John Locke – Intellectual, Philosopher

John Locke – Intellectual, Philosopher

John Locke (1632-1704)

John Locke’s Essay on religion and GOD
John Locke’s Two Treatises on Government – Prelude to the US Constitution

John Locke “ESSAY”

John Locke an  intellectual observed man’s existence, societal order, and basis and necessary boundaries of government. In this he also looked at another issue that as I have pointed out in another piece on the site Politics and Religion are inexorably linked. The following is an excerpt from John Locke’s “ESSAY” an expression of Locke’s views after extensive and deep inspection of facts and offerings on the subject of religion and GOD.

Since it is the understanding that sets man above the rest of sensible beings,  and gives him all the advantage and dominion which he has over them; it is  certainly a subject, even for its  nobleness, worth our lab our to inquire into.  The understanding, like the eye, while it makes us see and perceive all other  things, takes no notice of itself; and it requires art and pains to set it at  a distance and make it its own object. But whatever be the difficulties that lie  in the way of this inquiry; whatever it be that keeps us so much in the dark to  ourselves; sure I am that all the  light we can let in upon our minds, all the  acquaintance we can make with our own understandings, will not only be very  pleasant, but bring us great advantage, in directing our thoughts in the search  of other things.

Two Treatises on Government
by John Locke

This worthy work served as one of the underpinnings for the U.S.  Constitution. It was produced in 1690 and had a tremendous influence upon the  founding fathers. In it Locke clearly explains the need for limiting government.  He also illustrates the role property plays in maintaining liberty. Though some  of the language is outdated, the modern student of political science will find  Locke witty and readable.

Of the two treatises the first is now looked on as one of minor importance as  it was a refutation of another tract by Sir Robert  Filmer that proclaimed  biblical support for absolutist government. Locke ably dispenses with Sir Robert  and wittily enlists God on the side of limited government.

Yet the most powerful arguments Locke puts forward are delivered in the  second treatise. They are derived from the idea that men  are endowed with  natural rights.

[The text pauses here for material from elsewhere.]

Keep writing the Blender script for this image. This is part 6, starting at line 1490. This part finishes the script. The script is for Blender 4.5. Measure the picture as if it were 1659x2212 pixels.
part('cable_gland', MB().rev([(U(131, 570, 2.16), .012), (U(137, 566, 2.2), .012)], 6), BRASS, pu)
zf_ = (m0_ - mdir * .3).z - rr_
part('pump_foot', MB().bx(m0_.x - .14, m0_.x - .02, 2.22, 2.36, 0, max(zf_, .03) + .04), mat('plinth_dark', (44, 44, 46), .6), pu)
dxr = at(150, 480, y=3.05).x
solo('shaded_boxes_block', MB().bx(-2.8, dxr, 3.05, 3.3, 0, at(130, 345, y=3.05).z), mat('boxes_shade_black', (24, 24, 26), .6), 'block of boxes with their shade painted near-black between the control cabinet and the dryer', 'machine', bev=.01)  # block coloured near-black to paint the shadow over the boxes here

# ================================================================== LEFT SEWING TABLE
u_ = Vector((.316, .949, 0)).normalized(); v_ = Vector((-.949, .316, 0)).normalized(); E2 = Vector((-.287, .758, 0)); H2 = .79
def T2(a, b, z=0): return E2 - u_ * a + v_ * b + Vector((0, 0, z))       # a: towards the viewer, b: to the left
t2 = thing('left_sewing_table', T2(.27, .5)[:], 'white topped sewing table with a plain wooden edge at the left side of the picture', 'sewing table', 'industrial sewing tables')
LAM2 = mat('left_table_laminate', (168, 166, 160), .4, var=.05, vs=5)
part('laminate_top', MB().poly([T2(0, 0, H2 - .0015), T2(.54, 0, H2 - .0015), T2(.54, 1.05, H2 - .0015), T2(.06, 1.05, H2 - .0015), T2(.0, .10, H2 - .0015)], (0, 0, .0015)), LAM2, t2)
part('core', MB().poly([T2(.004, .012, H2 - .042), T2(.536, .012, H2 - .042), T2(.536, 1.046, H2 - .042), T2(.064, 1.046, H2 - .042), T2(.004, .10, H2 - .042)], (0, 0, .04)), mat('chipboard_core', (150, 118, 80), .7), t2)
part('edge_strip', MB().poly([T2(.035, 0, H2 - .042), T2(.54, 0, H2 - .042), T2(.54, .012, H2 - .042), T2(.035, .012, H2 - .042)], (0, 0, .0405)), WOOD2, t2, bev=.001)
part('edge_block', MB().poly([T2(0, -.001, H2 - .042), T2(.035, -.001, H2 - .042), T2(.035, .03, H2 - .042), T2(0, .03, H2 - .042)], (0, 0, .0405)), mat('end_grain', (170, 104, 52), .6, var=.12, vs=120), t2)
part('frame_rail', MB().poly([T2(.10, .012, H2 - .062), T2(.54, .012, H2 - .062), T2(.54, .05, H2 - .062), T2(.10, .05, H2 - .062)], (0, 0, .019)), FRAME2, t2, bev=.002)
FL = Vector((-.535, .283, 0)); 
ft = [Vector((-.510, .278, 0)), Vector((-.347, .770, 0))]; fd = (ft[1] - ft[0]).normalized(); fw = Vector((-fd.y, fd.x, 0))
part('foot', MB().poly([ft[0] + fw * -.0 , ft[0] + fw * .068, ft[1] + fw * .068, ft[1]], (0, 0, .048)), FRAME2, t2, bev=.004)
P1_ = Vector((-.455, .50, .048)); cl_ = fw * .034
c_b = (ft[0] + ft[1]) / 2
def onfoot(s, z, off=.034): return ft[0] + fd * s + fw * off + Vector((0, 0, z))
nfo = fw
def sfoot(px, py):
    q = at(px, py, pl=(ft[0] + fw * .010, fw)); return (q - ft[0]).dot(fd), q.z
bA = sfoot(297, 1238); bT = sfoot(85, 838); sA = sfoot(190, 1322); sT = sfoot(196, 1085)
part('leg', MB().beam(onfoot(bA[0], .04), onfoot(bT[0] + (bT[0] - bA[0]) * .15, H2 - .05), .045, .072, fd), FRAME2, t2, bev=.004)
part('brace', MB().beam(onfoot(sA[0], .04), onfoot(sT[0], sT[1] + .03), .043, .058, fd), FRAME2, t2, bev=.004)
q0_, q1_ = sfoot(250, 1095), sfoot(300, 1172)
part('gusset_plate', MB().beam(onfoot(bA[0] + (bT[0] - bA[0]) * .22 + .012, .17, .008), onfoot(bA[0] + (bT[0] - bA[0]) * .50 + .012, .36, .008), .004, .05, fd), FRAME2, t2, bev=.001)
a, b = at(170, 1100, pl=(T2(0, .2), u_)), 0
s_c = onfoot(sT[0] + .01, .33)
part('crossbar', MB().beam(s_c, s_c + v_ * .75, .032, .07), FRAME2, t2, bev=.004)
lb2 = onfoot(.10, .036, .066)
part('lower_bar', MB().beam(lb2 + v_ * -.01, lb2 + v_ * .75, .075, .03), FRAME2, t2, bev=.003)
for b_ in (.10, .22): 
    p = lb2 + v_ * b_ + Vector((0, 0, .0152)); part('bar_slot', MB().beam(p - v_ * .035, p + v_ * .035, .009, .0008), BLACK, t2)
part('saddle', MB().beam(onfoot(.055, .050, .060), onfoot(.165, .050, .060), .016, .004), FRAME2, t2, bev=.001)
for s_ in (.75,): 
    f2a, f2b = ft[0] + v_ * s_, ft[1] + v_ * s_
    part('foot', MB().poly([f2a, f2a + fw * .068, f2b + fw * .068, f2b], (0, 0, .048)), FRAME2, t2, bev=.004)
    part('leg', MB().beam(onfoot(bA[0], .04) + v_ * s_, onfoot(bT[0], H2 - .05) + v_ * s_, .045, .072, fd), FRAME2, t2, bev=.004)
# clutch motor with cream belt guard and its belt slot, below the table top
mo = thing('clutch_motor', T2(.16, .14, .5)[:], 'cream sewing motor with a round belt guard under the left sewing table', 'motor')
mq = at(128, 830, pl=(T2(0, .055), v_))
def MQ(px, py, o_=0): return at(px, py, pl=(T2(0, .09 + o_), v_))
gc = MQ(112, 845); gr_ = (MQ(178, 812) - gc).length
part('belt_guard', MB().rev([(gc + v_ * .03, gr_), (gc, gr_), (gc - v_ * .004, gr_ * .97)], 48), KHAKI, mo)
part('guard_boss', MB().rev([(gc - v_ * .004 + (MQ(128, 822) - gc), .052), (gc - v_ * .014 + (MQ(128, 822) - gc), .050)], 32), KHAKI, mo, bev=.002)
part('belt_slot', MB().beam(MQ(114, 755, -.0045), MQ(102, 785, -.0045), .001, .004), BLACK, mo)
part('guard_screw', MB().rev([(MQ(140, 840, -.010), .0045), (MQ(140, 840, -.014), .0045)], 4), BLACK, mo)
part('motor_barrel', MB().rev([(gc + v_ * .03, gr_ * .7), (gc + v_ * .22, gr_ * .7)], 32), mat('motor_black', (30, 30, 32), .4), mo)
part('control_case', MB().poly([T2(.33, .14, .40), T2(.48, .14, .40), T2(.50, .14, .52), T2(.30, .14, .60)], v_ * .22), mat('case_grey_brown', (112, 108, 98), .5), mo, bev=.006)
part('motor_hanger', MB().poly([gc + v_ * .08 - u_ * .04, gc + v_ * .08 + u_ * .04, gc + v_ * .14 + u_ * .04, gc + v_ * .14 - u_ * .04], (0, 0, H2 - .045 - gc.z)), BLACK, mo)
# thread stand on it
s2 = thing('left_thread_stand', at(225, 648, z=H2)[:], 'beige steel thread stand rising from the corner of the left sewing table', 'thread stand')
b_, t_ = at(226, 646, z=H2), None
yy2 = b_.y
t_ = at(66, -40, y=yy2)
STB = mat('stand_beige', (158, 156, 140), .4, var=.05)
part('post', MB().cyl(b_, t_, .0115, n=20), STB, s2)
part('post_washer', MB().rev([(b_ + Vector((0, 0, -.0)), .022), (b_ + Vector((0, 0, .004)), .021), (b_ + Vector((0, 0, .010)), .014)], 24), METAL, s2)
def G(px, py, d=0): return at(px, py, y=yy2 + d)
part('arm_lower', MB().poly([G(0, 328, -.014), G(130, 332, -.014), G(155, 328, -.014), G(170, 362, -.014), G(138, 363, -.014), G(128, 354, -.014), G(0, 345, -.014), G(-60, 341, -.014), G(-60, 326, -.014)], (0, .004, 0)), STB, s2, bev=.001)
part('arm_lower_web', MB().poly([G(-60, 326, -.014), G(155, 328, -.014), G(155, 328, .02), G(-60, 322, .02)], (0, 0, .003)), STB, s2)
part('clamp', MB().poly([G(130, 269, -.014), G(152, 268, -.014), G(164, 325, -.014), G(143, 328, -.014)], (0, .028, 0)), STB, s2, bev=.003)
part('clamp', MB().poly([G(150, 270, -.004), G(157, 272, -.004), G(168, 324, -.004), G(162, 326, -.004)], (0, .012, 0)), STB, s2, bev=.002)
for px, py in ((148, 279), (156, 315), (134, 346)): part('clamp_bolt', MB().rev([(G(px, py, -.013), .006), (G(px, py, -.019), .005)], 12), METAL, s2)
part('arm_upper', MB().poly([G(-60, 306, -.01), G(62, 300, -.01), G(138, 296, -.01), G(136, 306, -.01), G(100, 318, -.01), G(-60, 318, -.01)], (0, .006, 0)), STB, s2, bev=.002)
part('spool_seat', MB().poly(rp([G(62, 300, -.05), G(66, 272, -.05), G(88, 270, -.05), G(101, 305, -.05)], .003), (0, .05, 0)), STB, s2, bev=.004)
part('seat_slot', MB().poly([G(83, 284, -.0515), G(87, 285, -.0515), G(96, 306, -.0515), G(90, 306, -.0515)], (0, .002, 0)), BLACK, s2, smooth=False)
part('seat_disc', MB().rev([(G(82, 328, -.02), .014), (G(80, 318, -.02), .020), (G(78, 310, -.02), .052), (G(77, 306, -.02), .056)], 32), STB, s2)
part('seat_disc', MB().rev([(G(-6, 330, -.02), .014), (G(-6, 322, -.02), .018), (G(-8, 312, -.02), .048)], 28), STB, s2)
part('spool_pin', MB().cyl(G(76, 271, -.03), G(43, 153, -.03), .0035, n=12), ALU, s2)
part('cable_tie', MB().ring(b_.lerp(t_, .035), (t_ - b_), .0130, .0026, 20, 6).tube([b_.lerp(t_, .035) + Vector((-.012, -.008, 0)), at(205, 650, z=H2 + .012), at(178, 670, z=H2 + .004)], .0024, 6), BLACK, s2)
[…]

The rights enumerated in the Declaration of Independence, “Life,  Liberty and the Pursuit of Happiness”, were for Locke “Life, Liberty and   Property.” For Locke, the Founding Fathers and for us, property is synonymous  with the pursuit of happiness and liberty is impossible without property.

Locke argues that property naturally arises as a means for man to obtain his  sustenance. In his model, governments arose for  “no other end but the  preservation of property”. Property is created by the expenditure of a man’s  labor, in modern parlance, one could say the individual expends his life’s  energy to  acquire wealth. So in a sense the wealth created is roughly equivalent  to the life of the individual who has acquired it. Money then can be seen as an  inertial store of life’s energy.

Thus, the right to expend an individual’s store of wealth is intimately tied  up with liberty. For what is liberty if not the right  to freely dispose of ones  time. The wag who pointed out that “time is money” was more correct than he  knew.

A government which seeks to extort money from its citizens beyond the purview  of its basic functions is then imposing upon the  liberty of the people. This was  the primary reason the Founding Fathers of this nation embarked upon the  Revolutionary War. They understood that taxes imposed without the consent of the  governed were indeed a grave imposition upon their liberty and a precedent that  could not be brooked.

“Life, Liberty and Property” – all are, indeed, natural rights intertwined  and mutually dependent. The loss of any one, means the effective loss of the  other two.